A military strike purposefully aimed at civilian targets is morally equivalent to suicide bombing. While the military strike might reflect the will of the people, its perpetrators should be tried and convicted by someone. I would argue that a democratic state is less likely to commit these kinds of obvious atrocities, compared to a paramilitary organization, because of voter squeamishness, international opinion & law, and "hearts and minds campaigns." But when it happens, in an ideal world, there would be repercussions.

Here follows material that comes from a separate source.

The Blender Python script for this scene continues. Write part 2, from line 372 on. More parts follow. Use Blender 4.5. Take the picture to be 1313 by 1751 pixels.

Re: Hiroshima, City of a Thousand Bars
You don't have the advantage of having watched B-52s take off to bomb Vietnam, nor did you see how many bombs they were dropping. If you can find the footage, go look at it, though the impact isn't nearly what it was watching 30 B-52s, each with 51 750 lb bombs take off at 30 second intervals. Now, back in those days, a B-52 dropping a much heavier hydrogen bomb from altitude at best could be expected to hit within 300 meters of its target - 750 lb. conventional bombs used in carpet bombing would be considerably less accurate, not that carpet bombing was particularly concerned with accuracy. Carpet bombing (at least as practiced in Vietnam) really wasn't aimed at any particular military target - it's designed to deny the landscape to anyone else, civilian or not - and too bad if you were in the way. Similarly, the use of Agent Orange wasn't used to attack a military target - it was used to deny the civilian populations means of subsistance because they might have fed Viet Cong or NVA troops. Also in Vietnam, My Lai was not (as the US government would have people believe) an isolated incident - there were probably hundreds of My Lais. One of the reasons a good number of Vietnam vets had such bad psychological problems when they came back is because they knew that they had done things, under orders, that qualified as war crimes. Declaring an area a "free-fire zone" doesn't make the people in it any less civilians.
Fast-forwarding to the current conflict in Iraq, I would suggest that you read a number of non-US sources about what happened in Fallujah. Actions there have included using white phosphorus (definitely illegal under international law) against humans, as well as targeting civilians.
What suicide bombing has going for it is that it's not violence-at-a-distance - in some sense, the perpetrator is taking ultimate responsibility for the action - and the person also has to be both convinced that the target is justified and that it is worth the price. While we may not agree with those evaluations, it seems that a suicide bomber is taking on more responsibility for their actions than someone dropping a bomb from thousands of feet in the air.